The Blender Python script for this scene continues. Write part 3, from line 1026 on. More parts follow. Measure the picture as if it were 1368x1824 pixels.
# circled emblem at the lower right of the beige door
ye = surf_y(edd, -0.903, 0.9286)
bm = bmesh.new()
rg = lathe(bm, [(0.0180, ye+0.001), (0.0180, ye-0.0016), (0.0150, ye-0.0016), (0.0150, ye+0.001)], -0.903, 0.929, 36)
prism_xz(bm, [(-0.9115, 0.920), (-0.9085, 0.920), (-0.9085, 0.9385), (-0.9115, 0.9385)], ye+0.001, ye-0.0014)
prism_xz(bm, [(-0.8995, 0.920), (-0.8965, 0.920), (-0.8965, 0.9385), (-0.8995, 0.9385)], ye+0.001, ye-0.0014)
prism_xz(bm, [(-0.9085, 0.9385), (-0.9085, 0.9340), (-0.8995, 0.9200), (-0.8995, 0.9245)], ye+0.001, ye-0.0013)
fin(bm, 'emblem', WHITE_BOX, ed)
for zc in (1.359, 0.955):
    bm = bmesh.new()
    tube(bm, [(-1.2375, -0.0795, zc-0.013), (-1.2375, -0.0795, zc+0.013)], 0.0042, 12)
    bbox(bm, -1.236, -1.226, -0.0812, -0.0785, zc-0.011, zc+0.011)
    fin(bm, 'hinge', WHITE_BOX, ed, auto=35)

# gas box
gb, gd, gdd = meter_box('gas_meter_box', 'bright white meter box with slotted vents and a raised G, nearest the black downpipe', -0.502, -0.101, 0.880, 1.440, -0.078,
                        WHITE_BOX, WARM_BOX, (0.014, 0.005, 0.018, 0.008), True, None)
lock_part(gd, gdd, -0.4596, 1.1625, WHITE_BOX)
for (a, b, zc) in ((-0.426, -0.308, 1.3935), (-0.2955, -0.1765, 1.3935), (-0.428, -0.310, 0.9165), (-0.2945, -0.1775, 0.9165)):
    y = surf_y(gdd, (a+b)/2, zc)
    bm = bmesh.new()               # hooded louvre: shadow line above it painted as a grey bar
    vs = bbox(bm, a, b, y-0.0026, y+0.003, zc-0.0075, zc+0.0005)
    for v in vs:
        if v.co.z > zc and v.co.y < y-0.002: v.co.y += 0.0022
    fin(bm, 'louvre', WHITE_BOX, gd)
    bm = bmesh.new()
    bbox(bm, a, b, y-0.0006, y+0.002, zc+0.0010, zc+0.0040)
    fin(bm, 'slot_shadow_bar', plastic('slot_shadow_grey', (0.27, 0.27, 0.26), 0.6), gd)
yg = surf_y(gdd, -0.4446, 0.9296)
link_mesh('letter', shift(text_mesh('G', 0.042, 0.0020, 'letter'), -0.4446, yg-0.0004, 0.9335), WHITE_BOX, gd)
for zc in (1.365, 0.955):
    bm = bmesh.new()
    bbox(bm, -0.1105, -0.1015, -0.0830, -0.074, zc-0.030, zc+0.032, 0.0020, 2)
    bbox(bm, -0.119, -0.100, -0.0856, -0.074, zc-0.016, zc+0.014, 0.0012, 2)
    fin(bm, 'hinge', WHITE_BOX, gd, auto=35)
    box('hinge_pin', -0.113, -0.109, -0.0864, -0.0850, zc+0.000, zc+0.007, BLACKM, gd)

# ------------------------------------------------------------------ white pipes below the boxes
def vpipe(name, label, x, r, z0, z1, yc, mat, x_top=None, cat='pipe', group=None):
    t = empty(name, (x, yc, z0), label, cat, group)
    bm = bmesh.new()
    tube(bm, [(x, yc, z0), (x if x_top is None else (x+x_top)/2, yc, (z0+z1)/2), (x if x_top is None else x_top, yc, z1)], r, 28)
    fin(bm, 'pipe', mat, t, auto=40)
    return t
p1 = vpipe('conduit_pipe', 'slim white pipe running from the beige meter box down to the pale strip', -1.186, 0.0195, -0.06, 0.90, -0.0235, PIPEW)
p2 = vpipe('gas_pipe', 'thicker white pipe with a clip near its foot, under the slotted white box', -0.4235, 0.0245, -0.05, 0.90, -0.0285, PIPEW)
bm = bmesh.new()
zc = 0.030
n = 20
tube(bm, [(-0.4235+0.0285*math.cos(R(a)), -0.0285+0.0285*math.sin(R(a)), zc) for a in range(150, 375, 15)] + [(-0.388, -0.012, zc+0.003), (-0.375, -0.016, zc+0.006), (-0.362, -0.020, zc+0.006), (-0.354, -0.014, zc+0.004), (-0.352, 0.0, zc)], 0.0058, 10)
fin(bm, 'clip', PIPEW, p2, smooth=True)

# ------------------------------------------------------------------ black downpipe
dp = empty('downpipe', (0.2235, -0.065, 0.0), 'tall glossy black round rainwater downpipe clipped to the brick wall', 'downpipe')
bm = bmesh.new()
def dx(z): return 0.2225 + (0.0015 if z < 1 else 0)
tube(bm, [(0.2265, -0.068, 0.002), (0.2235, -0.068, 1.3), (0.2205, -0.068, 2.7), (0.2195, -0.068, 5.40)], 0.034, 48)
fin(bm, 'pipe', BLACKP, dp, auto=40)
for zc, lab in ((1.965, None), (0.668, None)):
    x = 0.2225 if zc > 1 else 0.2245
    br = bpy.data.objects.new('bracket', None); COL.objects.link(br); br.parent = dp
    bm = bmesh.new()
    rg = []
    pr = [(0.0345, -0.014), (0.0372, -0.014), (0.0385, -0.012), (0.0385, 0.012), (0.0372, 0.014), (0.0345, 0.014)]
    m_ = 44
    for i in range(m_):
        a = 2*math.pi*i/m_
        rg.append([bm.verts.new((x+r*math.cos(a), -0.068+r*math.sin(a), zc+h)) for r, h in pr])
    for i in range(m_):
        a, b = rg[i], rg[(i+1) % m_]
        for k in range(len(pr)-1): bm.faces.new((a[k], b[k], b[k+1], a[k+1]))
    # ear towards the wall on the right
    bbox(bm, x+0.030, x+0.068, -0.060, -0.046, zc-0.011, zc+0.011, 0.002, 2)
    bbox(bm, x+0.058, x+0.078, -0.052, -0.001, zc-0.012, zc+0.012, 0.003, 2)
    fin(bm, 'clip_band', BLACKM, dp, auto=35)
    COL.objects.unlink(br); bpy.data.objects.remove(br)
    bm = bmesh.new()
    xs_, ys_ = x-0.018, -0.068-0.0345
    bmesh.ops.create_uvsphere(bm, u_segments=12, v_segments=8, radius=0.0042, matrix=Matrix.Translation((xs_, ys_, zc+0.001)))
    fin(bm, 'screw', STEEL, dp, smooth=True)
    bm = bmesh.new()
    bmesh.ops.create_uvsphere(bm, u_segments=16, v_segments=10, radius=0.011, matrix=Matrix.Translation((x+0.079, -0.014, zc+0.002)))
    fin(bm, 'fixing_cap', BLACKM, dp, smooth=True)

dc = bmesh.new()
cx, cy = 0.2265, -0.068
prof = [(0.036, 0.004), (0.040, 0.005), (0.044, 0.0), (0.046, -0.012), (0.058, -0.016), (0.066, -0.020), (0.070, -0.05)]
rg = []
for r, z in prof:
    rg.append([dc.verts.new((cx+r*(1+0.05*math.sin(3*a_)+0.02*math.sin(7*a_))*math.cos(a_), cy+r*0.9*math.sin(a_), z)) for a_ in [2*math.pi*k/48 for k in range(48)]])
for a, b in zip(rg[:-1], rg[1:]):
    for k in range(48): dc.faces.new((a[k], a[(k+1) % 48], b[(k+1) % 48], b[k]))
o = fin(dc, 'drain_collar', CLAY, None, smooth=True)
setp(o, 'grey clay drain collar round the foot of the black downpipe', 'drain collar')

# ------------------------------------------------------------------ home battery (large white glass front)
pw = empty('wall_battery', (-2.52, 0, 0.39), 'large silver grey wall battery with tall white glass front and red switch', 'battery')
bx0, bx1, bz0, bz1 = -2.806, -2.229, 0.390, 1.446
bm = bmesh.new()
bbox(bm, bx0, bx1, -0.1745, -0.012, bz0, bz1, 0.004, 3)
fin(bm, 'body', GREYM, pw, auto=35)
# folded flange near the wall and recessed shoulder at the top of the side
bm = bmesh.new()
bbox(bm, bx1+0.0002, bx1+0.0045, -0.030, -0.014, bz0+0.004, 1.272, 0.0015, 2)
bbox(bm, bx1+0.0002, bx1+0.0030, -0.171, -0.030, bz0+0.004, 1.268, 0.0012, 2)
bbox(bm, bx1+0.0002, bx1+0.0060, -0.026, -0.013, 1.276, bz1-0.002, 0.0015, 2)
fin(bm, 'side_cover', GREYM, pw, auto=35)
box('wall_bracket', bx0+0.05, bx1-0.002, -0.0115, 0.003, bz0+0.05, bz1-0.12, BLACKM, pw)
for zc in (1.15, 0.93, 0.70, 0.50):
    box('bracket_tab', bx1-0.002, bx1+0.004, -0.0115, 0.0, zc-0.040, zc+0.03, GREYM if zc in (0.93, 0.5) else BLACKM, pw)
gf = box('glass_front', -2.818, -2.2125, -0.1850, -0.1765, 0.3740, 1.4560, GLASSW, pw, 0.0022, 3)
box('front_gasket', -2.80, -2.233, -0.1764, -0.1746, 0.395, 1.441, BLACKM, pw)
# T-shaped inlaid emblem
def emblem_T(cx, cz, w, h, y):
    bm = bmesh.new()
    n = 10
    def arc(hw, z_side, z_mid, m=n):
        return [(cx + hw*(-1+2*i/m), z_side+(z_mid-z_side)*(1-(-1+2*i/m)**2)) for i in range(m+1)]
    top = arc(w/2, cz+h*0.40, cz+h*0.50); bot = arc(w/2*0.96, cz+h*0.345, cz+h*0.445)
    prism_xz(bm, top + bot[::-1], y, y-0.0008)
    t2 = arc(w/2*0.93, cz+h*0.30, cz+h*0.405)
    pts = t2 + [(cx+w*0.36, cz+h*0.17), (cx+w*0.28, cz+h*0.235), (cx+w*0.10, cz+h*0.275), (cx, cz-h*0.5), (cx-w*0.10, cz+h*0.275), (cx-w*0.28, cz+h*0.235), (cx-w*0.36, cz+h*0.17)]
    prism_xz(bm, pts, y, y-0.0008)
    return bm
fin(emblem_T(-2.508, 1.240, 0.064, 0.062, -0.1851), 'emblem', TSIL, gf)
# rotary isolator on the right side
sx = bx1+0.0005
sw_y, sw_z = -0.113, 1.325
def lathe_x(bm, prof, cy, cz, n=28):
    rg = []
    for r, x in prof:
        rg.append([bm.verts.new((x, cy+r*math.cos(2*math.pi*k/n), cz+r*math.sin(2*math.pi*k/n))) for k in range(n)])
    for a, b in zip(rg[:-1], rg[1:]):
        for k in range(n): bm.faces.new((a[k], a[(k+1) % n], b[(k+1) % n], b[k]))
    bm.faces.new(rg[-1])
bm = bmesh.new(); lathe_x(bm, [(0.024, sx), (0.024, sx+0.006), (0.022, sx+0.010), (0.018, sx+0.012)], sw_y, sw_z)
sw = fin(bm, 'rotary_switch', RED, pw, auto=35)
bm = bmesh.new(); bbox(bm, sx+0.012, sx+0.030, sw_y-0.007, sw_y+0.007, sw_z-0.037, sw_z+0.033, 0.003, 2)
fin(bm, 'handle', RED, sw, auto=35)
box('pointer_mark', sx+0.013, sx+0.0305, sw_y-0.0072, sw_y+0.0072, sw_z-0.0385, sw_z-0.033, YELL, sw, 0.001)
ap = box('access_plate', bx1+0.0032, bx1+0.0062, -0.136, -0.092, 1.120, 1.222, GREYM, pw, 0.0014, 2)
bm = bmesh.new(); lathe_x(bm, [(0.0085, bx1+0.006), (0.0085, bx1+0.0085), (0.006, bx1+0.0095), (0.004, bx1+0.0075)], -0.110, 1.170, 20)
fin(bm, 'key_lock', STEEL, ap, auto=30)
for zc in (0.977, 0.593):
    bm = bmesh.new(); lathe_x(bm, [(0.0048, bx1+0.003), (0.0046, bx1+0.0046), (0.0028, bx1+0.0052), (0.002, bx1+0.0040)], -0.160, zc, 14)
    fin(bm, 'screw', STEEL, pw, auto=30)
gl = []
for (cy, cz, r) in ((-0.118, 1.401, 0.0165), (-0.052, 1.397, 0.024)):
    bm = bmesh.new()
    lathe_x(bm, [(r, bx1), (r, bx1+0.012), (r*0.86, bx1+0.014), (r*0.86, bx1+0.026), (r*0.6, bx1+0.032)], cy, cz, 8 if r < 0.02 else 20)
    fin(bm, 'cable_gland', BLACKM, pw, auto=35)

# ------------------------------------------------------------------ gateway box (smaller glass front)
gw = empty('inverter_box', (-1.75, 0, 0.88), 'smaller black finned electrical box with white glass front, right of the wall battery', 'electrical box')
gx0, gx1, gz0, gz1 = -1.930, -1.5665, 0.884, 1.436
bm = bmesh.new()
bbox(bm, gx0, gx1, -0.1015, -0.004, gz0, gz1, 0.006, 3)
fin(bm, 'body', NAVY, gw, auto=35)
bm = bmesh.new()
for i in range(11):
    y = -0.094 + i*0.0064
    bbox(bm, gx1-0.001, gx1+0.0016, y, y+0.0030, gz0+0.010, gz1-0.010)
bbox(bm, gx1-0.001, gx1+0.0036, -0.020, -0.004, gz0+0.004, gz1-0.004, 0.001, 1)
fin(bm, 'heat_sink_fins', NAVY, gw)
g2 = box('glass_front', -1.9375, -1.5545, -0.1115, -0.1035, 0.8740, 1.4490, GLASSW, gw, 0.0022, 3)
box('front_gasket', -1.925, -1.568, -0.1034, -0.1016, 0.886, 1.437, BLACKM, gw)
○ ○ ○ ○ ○
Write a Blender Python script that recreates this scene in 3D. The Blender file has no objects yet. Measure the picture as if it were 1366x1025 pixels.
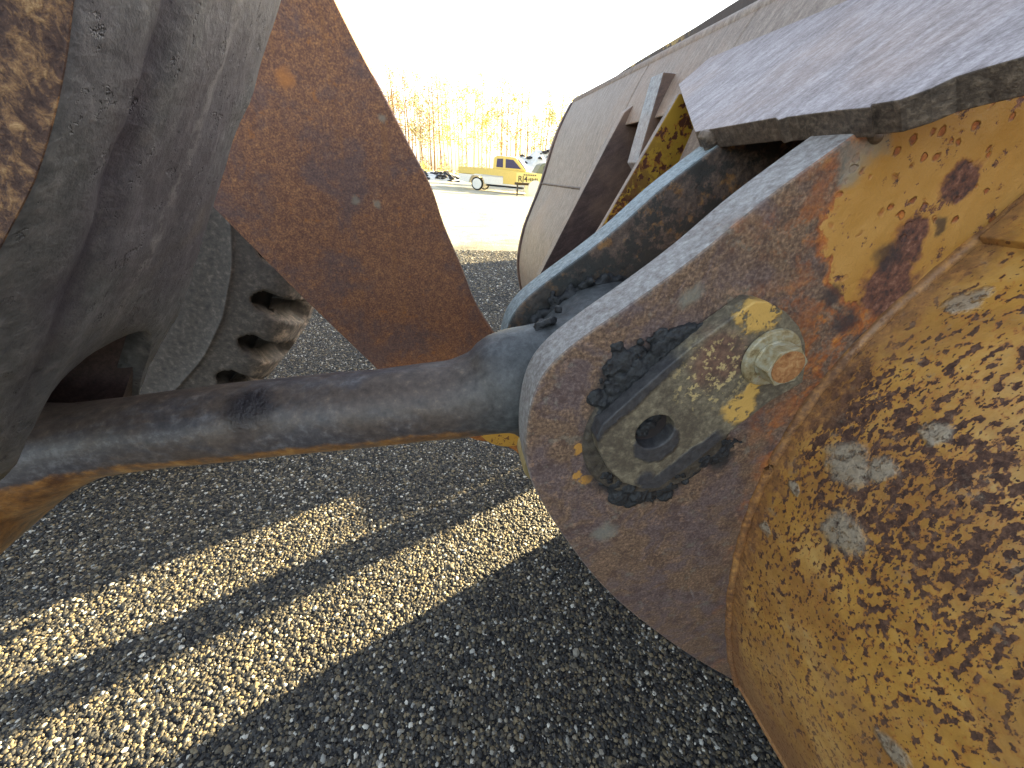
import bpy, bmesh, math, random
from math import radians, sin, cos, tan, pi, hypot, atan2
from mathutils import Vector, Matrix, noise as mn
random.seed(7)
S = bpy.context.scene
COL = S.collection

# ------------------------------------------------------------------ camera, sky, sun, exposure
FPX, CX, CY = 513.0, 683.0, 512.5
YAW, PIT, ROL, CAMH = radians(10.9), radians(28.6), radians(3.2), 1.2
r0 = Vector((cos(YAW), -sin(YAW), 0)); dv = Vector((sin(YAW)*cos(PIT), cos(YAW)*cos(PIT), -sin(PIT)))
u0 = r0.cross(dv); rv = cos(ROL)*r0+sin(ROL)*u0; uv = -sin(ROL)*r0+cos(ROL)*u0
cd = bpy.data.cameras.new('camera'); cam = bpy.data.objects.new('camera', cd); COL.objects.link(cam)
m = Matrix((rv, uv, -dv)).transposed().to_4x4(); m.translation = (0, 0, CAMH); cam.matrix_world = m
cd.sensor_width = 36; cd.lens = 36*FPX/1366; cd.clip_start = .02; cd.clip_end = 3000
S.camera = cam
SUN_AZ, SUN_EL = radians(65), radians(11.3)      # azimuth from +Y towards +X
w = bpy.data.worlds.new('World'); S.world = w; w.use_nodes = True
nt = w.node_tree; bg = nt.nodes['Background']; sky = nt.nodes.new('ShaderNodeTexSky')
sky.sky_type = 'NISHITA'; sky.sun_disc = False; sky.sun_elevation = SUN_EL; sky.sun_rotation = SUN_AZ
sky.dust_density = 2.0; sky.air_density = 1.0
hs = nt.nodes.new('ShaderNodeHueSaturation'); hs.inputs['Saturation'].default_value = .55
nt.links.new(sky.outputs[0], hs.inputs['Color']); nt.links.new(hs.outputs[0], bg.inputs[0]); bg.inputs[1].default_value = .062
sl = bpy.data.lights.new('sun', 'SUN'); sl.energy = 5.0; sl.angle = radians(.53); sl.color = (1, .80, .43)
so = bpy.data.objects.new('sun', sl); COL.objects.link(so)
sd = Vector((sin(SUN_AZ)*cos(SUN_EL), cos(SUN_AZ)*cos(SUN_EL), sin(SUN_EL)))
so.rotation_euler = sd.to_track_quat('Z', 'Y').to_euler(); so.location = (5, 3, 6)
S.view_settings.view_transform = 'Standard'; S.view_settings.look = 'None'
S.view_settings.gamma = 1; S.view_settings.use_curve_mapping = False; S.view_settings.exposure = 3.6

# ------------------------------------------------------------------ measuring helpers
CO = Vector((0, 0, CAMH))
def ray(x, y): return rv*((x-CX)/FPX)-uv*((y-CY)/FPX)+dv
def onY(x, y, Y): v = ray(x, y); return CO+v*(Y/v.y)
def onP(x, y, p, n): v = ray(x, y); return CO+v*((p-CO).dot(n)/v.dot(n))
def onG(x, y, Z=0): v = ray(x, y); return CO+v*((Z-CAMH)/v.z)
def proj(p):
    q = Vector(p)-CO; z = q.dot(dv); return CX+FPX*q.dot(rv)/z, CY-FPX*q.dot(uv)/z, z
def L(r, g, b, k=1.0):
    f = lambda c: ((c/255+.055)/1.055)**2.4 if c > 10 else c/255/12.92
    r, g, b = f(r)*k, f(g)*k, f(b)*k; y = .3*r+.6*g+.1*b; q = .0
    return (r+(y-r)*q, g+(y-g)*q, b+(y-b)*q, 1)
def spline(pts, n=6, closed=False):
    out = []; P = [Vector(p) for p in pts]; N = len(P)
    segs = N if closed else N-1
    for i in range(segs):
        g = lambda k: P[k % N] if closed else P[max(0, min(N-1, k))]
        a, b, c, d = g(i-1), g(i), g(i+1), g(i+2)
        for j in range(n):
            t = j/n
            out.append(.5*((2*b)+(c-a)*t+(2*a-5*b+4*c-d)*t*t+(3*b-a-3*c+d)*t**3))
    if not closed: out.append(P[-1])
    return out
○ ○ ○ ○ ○
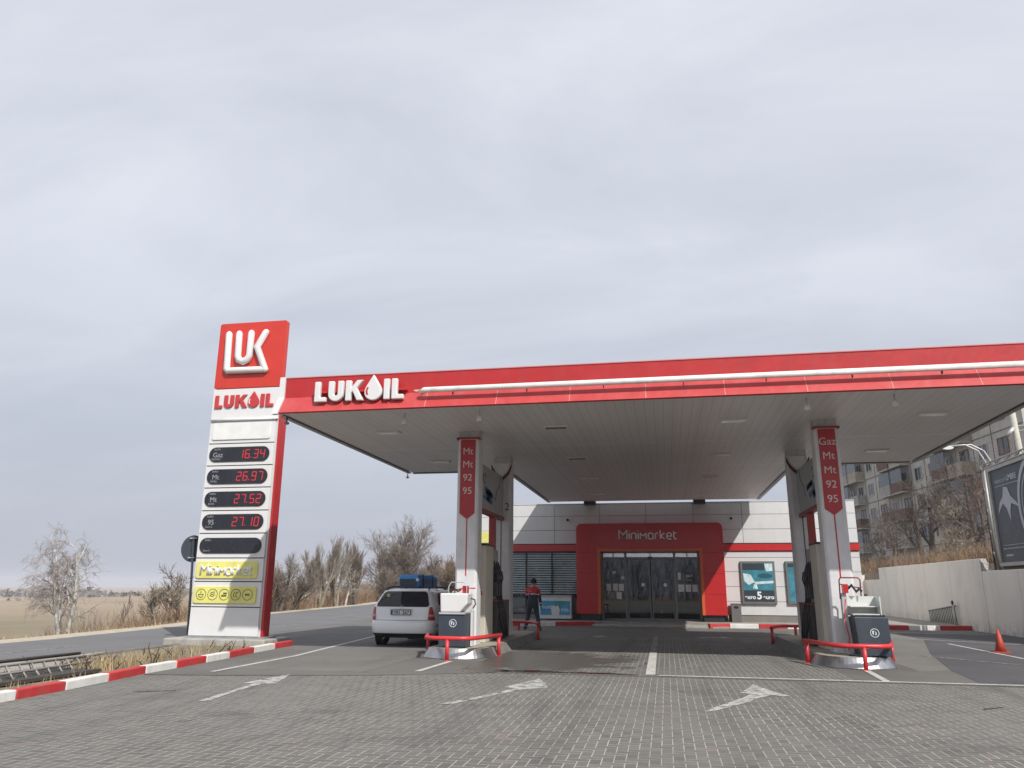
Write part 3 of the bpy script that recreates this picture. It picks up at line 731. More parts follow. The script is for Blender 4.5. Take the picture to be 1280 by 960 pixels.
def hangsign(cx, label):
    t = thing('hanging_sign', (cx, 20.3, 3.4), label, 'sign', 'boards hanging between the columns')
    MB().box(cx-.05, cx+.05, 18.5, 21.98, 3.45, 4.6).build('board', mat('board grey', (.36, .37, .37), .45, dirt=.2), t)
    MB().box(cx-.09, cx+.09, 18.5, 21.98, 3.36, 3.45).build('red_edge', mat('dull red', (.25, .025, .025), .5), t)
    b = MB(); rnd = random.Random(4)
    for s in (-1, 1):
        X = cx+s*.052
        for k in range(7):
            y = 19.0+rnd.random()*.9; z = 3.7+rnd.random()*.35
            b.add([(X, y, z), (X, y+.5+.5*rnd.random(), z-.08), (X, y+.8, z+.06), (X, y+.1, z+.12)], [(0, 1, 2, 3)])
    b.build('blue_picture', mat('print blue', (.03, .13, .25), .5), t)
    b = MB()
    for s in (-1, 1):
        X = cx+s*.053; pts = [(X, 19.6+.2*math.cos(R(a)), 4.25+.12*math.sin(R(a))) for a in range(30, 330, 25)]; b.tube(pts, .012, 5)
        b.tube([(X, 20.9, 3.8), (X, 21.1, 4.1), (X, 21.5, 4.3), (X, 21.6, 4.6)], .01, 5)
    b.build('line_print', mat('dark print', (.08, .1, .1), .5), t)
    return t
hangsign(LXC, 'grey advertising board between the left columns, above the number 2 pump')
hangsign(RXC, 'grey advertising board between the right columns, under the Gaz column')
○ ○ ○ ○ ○
Work to be completed ->
Provide only the count of lines in the data above that include the string "More".

Written solution ->
2